After the EU first imposed sanctions two years ago, Moscow retaliated by banning imports of meat, vegetable and dairy products from the EU, a blow to many of the bloc's members.

Mr Putin called on European leaders to improve ties with his country despite the sanctions.

Speaking at Russia's top economic conference Mr Putin said the European Union should "show flexibility" and consider the interests of EU investors who want to do business with Russia.

Western leaders and company executives went to Russia's St Petersburg Economic Forum this year after a two-year break.

Mr Putin had a meeting with the CEO of Royal Dutch Shell on Thursday and other international executives, telling them that Russia is open to Western investment despite the strained ties with the West.

Mr Putin said Russia does not need a new Cold War and that the country's policy is "aimed at cooperation and search for compromise".

He criticised the West for ignoring Russia's legitimate interests. He said there is no reason for Nato's continued expansion, and noted that the US-led Nato missile defence plans pose a threat to Russia.
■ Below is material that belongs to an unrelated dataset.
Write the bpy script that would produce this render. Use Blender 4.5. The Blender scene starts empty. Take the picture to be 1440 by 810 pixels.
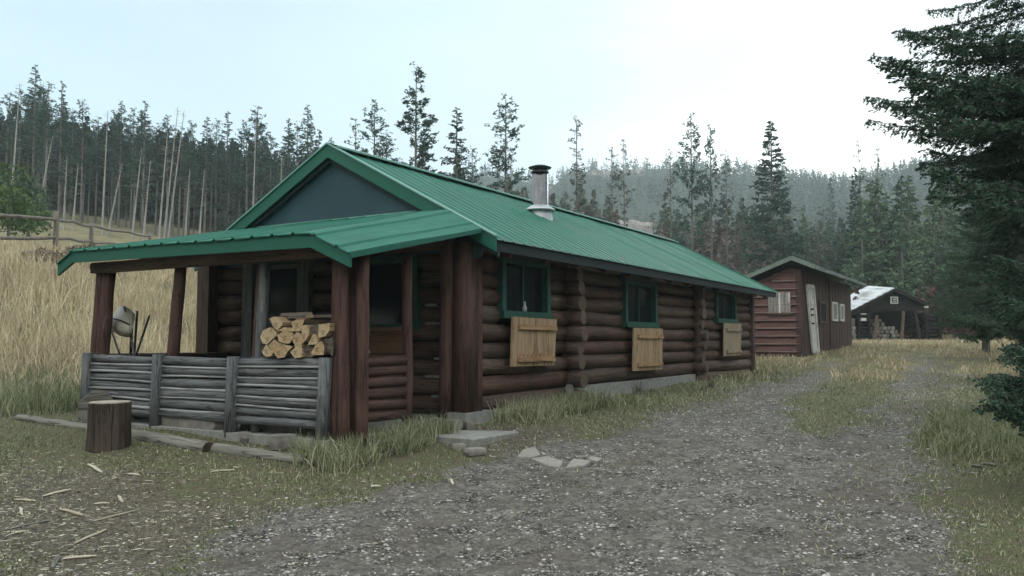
import bpy, math, random
import numpy as np
from mathutils import Vector, Matrix
random.seed(7)
RNG = np.random.default_rng(11)
R = math.radians
SC = bpy.context.scene
COL = SC.collection

# ------------------------------------------------------------------ camera maths (used only to read real positions off the photograph)
F = 1171.4; PT = R(3.53); CAMZ = 1.6
def ray(px, py):
    a = (px-720)/F; b = (405-py)/F
    return (a, math.cos(PT)-b*math.sin(PT), math.sin(PT)+b*math.cos(PT))
def atd(px, py, y):                       # the point on that line of sight at distance y
    d = ray(px, py); t = y/d[1]
    return Vector((d[0]*t, y, CAMZ+d[2]*t))

class Frame:
    def __init__(s, x, y, yaw, z0):
        s.x, s.y, s.yaw, s.z0 = x, y, R(yaw), z0
        s.S, s.C = math.sin(s.yaw), math.cos(s.yaw)
    def w(s, u, v, z=0.0):
        return Vector((s.x+u*s.S-v*s.C, s.y+u*s.C+v*s.S, z))
    def on_u(s, px, py, u):
        d = ray(px, py); t = (u+s.x*s.S+s.y*s.C)/(d[0]*s.S+d[1]*s.C)
        x, y, z = d[0]*t, d[1]*t, CAMZ+d[2]*t
        return -(x-s.x)*s.C+(y-s.y)*s.S, z
    def on_v(s, px, py, v):
        d = ray(px, py); t = (v-s.x*s.C+s.y*s.S)/(-d[0]*s.C+d[1]*s.S)
        x, y, z = d[0]*t, d[1]*t, CAMZ+d[2]*t
        return (x-s.x)*s.S+(y-s.y)*s.C, z
    def empty(s, name, label, cat, group=None):
        return thing(name, label, cat, (s.x, s.y, s.z0), math.pi/2-s.yaw, group)
CAB = Frame(-.627, 10.329, 31.553, .55)
SHD = Frame(8.3, 24.0, 31.553, 1.03)

# ------------------------------------------------------------------ terrain height
BY = np.array([-60, -5, 3, 5, 7, 8.5, 10, 13, 17, 21, 24, 30, 42, 60, 100, 160, 700.])
BZ = np.array([0, 0, 0, .08, .30, .50, .575, .66, .74, .80, 1.02, 1.36, 1.58, 2.2, 3.5, 5, 9.])
HV = np.array([-500, 8.5, 10, 12, 14, 16, 18, 21, 26, 32, 60, 120, 300.])
HZ = np.array([0, 0, .08, .5, 1.0, 1.7, 2.4, 3.2, 3.6, 4.05, 9.2, 20, 40.])
PX = np.array([-9000, -600, 300, 600, 700, 775, 800, 880, 960, 1060, 1120, 1200, 1300, 1700, 9000.])
PA = np.array([.25, .4, .6, .9, .97, .90, 1.0, 1.03, 1.05, 1.0, .95, .90, .95, 1.05, .3])
ER = np.array([0, 90, 140, 200, 300, 380, 450, 540, 900.])
EA = np.array([0, 0, .040, .090, .150, .180, .200, .17, .08])
def _n2(x, y, s, seed=0.0):
    return (np.sin(x*s*1.3+seed)+np.sin(y*s*1.7+seed*2.1)+np.sin((x+y)*s*.9+1.3*seed)+np.sin((x-1.7*y)*s*.6+.7*seed))*.25
def gz(x, y):
    x = np.asarray(x, float); y = np.asarray(y, float)
    b = np.interp(y, BY, BZ)
    for d in (.6,):
        b = (np.interp(y-d, BY, BZ)+b+np.interp(y+d, BY, BZ))/3
    v = -(x-CAB.x)*CAB.C+(y-CAB.y)*CAB.S
    h = (np.interp(v-.7, HV, HZ)+np.interp(v, HV, HZ)+np.interp(v+.7, HV, HZ))/3
    h = h*np.clip((y+12)/20, .15, 1)
    r = np.hypot(x, y)
    px = np.where(y > 1, 720+F*x/np.maximum(y, 1), np.where(x > 0, 9000, -9000))
    e = np.interp(px, PX, PA)*np.interp(r, ER, EA)*r
    n = .025*_n2(x, y, 1.1, 1.0)*np.clip((r-3)/4, 0, 1)+.10*_n2(x, y, .35, 3.0)*np.clip((r-18)/10, 0, 1)
    n = n+.02*_n2(x, y, 3.3, 5.0)+np.clip((r-200)/200, 0, 1)*5*_n2(x, y, .028, 2.0)
    return np.maximum(b+h, e)+n
def G(x, y): return float(gz(x, y))
def gp(px, py, dmax=80):                  # where a line of sight meets the ground
    d = ray(px, py); t = 2.0
    while t < dmax:
        if CAMZ+d[2]*t <= G(d[0]*t, d[1]*t): break
        t += .03
    return Vector((d[0]*t, d[1]*t, G(d[0]*t, d[1]*t)))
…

He said the missile defence programme is continuing despite the disappearance of the Iranian nuclear threat, which had been named as the main reason for it.

Mr Putin added that the Western policy of unilateral actions will undermine global stability. He called for searching for a balance of interests to strengthen international security.

He repeated his accusations that the West had been backing a forceful ousting of Ukraine's former Moscow-friendly president. He insisted that Russia's annexation of Crimea was rooted in what he described as a coup in Ukraine.